Der Verlauf ist schnell zusammengefasst: Mexiko wurde in Grund und Boden gestampft. Der Populär-Historiker H.W. Crocker spricht von einem military holiday [1]. Die mexikanischen Truppen unter Santa Anna – inzwischen mal wieder Präsident – wurden bis Mexiko-Stadt zurückgedrängt. Die Amerikaner nahmen die Festung Chapultepec ein, die Halls of Montezuma, wie sie in der Hymne der Marines genannt werden. Dort waren die letzten Verteidiger sechs Kadetten, die bis heute in ihrer Heimat als die los Niños Héroes gefeiert werden.

(Einige Mexikaner und viele US-Hispanics feiern eine andere mexikanische militärische Heldentat, den Sieg über die Franzosen am Cinco de Mayo. Nach dem Beginn des Bürgerkriegs waren die USA nicht in der Lage, die Monroe Doctrine durchzusetzen. Napoleon III. nutzte das für eine Invasion (1861-1867). Die Schlacht von Pueblo am 5. Mai 1862 gewannen die Mexikaner. Man stelle sich vor, die Deutschen würden jeden Sieg über die Franzosen so feiern.)

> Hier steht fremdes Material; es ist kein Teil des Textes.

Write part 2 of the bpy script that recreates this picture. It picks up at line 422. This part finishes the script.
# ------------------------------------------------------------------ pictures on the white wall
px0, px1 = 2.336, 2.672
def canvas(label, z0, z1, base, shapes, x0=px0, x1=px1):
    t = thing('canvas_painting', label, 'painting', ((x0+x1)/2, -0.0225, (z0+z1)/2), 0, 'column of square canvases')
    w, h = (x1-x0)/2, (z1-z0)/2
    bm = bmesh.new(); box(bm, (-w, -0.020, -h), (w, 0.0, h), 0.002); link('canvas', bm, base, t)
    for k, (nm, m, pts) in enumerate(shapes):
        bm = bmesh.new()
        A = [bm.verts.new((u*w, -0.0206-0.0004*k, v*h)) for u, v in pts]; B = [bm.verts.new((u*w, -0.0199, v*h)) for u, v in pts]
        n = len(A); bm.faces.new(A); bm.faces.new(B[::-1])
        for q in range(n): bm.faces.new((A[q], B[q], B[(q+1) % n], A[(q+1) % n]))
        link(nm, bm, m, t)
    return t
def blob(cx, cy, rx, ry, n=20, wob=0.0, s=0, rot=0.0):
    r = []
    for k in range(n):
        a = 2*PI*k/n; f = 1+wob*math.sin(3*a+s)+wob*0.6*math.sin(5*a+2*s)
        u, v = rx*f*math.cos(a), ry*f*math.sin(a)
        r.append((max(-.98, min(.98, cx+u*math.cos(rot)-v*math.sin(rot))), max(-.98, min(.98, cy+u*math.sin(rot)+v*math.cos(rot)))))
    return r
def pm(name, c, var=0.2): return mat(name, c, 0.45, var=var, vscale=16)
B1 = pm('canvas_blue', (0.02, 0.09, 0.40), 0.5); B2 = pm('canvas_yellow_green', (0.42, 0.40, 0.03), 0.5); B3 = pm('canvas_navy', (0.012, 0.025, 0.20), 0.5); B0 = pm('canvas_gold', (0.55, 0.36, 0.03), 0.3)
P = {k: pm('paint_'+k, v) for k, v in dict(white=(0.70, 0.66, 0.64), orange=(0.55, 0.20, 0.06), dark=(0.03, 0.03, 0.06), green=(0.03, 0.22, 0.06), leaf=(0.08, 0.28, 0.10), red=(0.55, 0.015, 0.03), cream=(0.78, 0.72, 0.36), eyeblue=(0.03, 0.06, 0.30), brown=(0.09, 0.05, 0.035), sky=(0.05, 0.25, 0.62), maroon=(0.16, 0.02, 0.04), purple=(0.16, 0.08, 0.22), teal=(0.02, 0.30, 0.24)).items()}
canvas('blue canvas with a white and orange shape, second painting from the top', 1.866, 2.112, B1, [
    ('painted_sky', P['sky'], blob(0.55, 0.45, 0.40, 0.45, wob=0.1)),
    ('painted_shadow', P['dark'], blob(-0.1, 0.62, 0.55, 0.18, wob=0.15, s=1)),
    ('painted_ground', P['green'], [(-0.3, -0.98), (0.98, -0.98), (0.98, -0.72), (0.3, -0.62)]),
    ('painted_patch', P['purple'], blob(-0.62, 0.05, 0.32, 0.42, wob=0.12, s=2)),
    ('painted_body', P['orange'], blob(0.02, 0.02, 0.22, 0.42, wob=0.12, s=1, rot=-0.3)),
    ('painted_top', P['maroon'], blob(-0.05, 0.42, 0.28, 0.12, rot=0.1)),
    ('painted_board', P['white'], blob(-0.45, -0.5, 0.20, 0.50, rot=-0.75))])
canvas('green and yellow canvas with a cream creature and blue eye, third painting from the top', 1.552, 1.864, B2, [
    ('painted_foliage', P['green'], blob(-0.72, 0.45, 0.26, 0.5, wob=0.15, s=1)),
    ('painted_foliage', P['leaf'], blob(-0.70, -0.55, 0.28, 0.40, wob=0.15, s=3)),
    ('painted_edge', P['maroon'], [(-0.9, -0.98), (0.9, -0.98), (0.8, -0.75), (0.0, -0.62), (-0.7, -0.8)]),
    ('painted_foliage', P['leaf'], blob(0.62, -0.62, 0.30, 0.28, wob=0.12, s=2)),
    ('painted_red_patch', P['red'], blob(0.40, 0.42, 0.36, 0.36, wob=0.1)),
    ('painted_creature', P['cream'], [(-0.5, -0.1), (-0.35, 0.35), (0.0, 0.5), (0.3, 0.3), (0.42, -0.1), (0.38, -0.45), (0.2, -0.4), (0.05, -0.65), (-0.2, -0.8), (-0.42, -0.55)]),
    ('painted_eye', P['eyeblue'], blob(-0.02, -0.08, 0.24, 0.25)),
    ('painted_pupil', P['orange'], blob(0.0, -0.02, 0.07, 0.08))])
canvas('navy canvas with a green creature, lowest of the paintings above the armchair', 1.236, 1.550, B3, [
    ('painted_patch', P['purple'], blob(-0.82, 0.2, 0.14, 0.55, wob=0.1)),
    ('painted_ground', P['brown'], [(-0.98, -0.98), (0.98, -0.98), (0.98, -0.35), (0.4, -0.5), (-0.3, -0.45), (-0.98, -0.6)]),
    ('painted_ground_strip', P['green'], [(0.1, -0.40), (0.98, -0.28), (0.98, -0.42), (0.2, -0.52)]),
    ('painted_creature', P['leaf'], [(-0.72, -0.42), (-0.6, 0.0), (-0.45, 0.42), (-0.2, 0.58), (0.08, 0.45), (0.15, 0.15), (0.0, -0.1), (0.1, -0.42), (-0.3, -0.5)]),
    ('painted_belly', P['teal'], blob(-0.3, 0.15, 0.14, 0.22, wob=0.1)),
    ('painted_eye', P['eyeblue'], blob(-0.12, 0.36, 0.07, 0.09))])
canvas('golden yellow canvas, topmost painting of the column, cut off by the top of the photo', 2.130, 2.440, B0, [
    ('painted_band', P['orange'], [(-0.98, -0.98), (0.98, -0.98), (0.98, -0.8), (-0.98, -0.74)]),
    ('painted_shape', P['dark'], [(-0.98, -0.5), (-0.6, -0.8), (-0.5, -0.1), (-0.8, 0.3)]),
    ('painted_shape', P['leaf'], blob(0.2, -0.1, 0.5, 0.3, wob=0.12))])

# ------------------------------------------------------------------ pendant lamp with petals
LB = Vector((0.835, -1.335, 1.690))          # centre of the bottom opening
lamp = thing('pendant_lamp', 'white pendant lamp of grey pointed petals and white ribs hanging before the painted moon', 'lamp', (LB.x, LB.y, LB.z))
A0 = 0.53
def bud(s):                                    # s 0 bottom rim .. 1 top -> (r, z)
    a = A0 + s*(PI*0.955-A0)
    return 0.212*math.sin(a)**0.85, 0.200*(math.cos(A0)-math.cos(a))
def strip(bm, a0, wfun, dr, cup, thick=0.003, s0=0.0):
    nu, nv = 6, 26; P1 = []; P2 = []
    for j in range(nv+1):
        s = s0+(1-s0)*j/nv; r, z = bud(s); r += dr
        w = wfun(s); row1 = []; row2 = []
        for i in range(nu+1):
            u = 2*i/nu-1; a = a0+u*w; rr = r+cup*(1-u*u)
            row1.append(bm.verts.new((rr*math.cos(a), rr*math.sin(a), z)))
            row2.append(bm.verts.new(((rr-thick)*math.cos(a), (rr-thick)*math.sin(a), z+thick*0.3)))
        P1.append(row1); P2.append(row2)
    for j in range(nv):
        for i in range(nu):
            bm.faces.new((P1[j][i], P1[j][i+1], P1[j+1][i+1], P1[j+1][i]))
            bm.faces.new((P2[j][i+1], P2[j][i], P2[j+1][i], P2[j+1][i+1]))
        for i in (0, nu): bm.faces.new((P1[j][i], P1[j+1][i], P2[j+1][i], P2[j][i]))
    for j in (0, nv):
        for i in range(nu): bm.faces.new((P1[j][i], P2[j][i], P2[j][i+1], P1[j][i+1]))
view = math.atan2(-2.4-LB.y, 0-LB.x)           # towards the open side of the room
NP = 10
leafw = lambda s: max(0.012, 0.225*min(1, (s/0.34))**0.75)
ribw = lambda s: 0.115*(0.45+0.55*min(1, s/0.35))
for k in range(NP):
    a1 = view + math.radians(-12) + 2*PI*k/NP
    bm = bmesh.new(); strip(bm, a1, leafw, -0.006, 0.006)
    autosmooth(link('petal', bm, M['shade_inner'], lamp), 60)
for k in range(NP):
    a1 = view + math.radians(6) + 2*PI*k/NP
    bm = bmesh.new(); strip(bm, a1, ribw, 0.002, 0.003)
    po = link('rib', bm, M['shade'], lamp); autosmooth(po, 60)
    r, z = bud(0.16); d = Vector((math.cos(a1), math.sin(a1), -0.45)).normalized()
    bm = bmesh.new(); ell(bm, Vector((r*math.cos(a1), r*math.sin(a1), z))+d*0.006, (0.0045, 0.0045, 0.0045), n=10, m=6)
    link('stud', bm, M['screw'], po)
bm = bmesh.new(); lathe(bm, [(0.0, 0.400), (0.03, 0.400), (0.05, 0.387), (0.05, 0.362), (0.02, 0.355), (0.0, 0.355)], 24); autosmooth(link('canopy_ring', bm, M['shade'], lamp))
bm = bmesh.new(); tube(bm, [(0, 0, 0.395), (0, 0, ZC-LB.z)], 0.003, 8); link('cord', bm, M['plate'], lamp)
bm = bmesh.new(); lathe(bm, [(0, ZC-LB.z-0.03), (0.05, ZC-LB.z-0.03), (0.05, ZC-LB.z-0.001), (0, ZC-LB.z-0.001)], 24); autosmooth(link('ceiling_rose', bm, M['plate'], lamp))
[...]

Zurück zum Krieg gegen die USA: Im Frieden von Guadalupe Hidalgo vom 2. Februar 1848 wurde der Rio Grande endgültig als Grenze festgelegt. Die USA erhielten (mit Texas) 1,4 Millionen Quadratkilometer Gebiet [GIF] dazu, was etwa die Fläche der Mongolei entspricht und 55 Prozent des mexikanischen Staatsgebiets waren. Mexiko bekam 15 Millionen Dollar.

Im Westen und Süden der USA war man begeistert von dem Krieg und seinem Ausgang. Polk gehörte zu den Vertretern des Manifest Destiny, dem Glaube an die göttliche Aufgabe, die Freiheit durch den ganzen Kontinent zu tragen. Das passte ja gut.

Kritiker fanden dagegen, dass den Mexikanern übel mitgespielt worden war. Und die nördlichen Staaten waren absolut nicht glücklich darüber, dass Gebiete ins Land geholt worden waren, die zu Sklavenstaaten werden könnten – der Bürgerkrieg warf seine Schatten voraus. Tatsächlich standen in Mexiko amerikanische Soldaten Schulter an Schulter, die sich später im Civil War gegenseitig töten sollten.

Festzuhalten ist, dass die USA nicht Mexiko als Ganzes behalten haben. Auch später nach dem Krieg gegen Spanien 1898 machte man keine Anstalten, sich die Philippinen für immer einzuverleiben – für die man trotzdem 20 Millionen Dollar zahlte – oder gar Kuba (Puerto Rico bekam einen Zwitterstatus). Erstaunlich viele Deutsche wissen das nicht und machen sich daher nicht klar, dass der Vorwurf des „Imperialismus“ bei den USA immer nur im übertragenen Sinne gemeint ist. Was richtiger Imperialismus bedeutet, haben Großbritannien, Frankreich und Spanien vorgemacht.

Und damit hätten wir eine neue Werbung für Absolut: Die USA erweitert um Mexiko, die Philippinen und Kuba – vielleicht sogar noch um Kanada (bitte ohne Quebec). Wie viele Leute man damit sauer machen könnte!

[1] Don’t Tread On Me. A 400-Year History of America at War. H.W. Crocker, Crown Forum New York, 2006.